Join artist Ragnar Kjartansson and his parents, Guðrún Ásmundsdóttir and Kjartan Ragnarsson, for the US premiere of the newly remastered film Morðsaga (1977), the first feature film produced in Iceland in which both Kjartansson’s parents performed.
This event is being held in conjunction with “Me, My Mother, My Father, and I,” the artist’s first New York solo museum exhibition. The central piece of the exhibition, Take Me Here by the Dishwasher: Memorial for Marriage (2011/2014), takes inspiration from a scene in Morðsaga in which the main character of the film, played by Kjartansson’s mother, fantasizes about a plumber, played by Kjartansson’s father, in a sex scene on the kitchen floor. As family legend has it, Kjartansson was conceived the night after the film shoot.
Born into a family of actors and theater professionals, Kjartansson draws from a varied history of stage traditions, film, music, and literature.
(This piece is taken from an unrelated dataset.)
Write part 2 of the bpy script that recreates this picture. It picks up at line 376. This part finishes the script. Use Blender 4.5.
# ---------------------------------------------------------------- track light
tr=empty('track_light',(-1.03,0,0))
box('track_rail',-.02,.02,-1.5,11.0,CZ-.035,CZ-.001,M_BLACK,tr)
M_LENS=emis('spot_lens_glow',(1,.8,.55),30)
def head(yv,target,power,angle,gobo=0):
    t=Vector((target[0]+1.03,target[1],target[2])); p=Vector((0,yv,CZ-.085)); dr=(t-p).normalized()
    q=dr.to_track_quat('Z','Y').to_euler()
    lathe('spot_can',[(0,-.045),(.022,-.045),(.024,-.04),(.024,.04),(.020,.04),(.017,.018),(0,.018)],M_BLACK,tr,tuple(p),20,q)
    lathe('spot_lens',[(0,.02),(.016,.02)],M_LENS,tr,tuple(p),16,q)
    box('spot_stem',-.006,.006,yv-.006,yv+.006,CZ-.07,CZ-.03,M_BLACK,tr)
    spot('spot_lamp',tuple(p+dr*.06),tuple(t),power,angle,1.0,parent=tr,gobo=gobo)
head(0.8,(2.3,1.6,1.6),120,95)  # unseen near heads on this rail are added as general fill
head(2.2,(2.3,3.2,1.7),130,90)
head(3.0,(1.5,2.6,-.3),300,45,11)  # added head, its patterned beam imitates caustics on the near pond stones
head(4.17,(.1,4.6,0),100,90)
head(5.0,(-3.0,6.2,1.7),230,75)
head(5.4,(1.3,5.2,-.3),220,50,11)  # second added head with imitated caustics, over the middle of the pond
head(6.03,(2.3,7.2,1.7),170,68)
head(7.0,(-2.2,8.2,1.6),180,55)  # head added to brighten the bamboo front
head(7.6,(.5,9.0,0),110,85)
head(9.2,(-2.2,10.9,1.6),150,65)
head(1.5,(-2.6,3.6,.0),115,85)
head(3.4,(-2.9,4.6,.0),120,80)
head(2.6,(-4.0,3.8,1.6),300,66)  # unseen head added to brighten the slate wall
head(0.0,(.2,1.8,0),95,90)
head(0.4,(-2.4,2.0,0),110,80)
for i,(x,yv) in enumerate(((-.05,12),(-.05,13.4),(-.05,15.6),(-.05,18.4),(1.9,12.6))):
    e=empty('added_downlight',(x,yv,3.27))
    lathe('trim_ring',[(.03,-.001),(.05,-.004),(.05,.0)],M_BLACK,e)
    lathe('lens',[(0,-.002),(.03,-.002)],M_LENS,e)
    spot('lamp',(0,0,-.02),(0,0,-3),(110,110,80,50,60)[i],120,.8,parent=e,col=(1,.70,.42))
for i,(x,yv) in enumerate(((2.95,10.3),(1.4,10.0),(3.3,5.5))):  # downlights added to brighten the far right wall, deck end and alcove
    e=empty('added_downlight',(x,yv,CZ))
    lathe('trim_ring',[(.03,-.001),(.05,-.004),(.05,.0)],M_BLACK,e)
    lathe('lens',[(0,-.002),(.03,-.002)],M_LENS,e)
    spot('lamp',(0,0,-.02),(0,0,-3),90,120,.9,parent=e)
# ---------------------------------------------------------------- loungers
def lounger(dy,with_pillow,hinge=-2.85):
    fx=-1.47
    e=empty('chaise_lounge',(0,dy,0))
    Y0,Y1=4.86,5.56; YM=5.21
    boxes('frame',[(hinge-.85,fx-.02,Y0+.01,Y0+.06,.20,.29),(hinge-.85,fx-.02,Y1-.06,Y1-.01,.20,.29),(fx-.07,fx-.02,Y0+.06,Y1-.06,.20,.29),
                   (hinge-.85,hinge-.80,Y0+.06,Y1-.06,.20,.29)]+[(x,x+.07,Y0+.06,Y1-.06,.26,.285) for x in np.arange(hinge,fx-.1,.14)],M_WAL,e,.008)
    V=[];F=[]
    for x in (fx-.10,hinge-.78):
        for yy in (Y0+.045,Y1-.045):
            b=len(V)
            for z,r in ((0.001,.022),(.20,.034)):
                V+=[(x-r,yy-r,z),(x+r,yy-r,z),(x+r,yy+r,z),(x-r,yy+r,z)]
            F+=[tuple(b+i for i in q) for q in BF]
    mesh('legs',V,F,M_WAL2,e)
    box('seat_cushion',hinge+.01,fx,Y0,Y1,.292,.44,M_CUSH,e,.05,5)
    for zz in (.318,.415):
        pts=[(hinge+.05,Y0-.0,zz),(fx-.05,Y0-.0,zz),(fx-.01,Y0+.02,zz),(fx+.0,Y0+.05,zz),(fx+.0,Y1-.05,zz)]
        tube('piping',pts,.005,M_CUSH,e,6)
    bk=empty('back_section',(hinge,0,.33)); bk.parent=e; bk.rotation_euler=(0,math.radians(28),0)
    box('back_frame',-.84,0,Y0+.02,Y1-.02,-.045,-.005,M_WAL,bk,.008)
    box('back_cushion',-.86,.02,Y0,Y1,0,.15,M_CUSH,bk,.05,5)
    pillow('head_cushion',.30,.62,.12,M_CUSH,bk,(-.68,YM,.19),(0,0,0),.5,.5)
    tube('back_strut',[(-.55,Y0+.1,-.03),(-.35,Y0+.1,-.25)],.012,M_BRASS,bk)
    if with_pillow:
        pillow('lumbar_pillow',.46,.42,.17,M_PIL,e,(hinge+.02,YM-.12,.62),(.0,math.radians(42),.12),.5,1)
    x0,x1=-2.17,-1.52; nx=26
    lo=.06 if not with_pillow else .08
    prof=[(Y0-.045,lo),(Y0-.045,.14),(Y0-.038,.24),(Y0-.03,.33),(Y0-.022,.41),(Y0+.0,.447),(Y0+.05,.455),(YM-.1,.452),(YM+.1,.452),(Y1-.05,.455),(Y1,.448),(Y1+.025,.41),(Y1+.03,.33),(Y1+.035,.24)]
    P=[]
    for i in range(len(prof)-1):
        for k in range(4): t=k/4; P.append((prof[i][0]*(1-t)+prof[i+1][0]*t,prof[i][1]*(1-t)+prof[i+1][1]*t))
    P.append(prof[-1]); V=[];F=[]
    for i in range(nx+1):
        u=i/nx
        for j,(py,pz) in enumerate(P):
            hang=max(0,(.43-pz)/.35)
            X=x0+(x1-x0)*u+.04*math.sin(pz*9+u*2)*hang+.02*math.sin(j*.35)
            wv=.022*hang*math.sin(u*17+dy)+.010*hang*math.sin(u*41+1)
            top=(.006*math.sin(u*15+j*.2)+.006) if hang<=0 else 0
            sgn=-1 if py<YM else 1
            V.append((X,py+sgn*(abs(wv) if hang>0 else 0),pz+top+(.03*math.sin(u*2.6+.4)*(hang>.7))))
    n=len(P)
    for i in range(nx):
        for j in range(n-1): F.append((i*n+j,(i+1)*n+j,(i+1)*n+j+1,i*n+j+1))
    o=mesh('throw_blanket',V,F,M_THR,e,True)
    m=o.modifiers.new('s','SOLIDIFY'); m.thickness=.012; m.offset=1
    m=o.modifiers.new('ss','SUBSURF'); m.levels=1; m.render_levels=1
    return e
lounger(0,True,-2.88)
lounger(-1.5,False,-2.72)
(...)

His performances, drawings, paintings, and video installations explore the boundary between reality and fiction as well as constructs of myth and identity. He often attempts to convey genuine emotion through melodramatic gestures and conversely reveals sincerity within pretending. Playing with stereotypes usually projected onto the persona of the actor, Kjartansson both celebrates and derides the romanticized figure of the artist as cultural hero. His performances are often feats of endurance, which last for hours or days at a time, taking a motif as simple as a pop song and transforming it through protracted repetition into a transcendent mantra. At the New Museum, Kjartansson will present works with and about his family, providing an opportunity to look at the ways his work explores family ties and delusions of grandeur, as well as to engage with his ongoing interest in the conflation of reality and fantasy.